Surface stress monitoring of laser shock peening using AE time-scale texture image and multi-scale blueprint separable convolutional networks with attention mechanism

The quality monitoring of the laser shock peening (LSP) process is of great significance for improving the intelligence of precision manufacturing. At present, the monitoring method combining acoustic emission (AE) and machine learning inevitably faces the problems of large data samples, lack of artificial feature experience, large parameter redundancy and slow recognition speed. To overcome these limitations, this paper proposes a new method of LSP monitoring combining AE time-scale texture images and multi-scale blueprint separable convolutional networks with attention mechanism (MBSCN-AM).
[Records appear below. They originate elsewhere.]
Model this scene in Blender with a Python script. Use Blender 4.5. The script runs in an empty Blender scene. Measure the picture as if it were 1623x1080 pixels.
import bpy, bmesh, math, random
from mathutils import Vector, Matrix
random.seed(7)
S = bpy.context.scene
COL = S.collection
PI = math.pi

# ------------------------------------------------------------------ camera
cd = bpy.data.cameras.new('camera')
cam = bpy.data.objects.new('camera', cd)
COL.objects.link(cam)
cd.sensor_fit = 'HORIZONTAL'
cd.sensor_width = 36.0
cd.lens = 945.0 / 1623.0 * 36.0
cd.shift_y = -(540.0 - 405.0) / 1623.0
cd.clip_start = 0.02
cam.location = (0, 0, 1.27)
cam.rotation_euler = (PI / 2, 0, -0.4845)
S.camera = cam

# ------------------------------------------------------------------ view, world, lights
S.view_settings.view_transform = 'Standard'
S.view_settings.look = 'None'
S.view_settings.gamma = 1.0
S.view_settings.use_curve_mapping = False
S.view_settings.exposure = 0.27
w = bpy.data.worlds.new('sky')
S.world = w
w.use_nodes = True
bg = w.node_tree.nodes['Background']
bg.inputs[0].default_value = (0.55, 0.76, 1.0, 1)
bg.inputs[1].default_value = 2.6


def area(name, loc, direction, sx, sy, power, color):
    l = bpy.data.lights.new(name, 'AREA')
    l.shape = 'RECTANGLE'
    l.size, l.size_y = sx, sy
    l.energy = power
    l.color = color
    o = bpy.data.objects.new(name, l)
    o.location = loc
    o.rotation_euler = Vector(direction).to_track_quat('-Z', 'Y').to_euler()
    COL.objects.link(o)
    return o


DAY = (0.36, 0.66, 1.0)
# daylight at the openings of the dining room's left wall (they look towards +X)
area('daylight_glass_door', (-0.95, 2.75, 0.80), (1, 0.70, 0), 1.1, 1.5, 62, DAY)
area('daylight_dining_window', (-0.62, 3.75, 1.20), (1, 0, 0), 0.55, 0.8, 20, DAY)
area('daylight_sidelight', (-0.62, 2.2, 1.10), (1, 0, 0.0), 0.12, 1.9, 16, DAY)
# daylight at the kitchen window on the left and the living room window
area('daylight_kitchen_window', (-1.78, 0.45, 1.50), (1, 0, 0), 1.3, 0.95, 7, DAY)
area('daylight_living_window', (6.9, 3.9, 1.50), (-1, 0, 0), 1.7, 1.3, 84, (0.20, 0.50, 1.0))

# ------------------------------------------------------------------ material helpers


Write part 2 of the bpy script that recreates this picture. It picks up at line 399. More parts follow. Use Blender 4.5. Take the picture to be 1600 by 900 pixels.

Firstly, this method discards the tedious and lossy manual feature extraction process, and integrates the time scale information into the texture image. Secondly, a feature extraction module of multi-scale convolution and a feature selection module of the attention mechanism are designed using advanced blueprint separable convolution as the underlying architecture. The multi-scale convolution kernel optimizes the balance between details and overall information through different receptive fields. The adjustment of high-level features is made possible by the attention mechanism, which evaluates and adaptively assigns weights. To verify the validity of the proposed method, LSP experiments were designed to collect AE signals at six different laser energies. The experimental results show that the proposed method can effectively distinguish between different stress states on the material surface compared to other existing monitoring methods. On the premise of faster calculation and lower storage requirements, the proposed method has higher recognition accuracy and stability. Furthermore, the operation mechanism of the proposed method is elaborated through ablation experiments and visual analysis.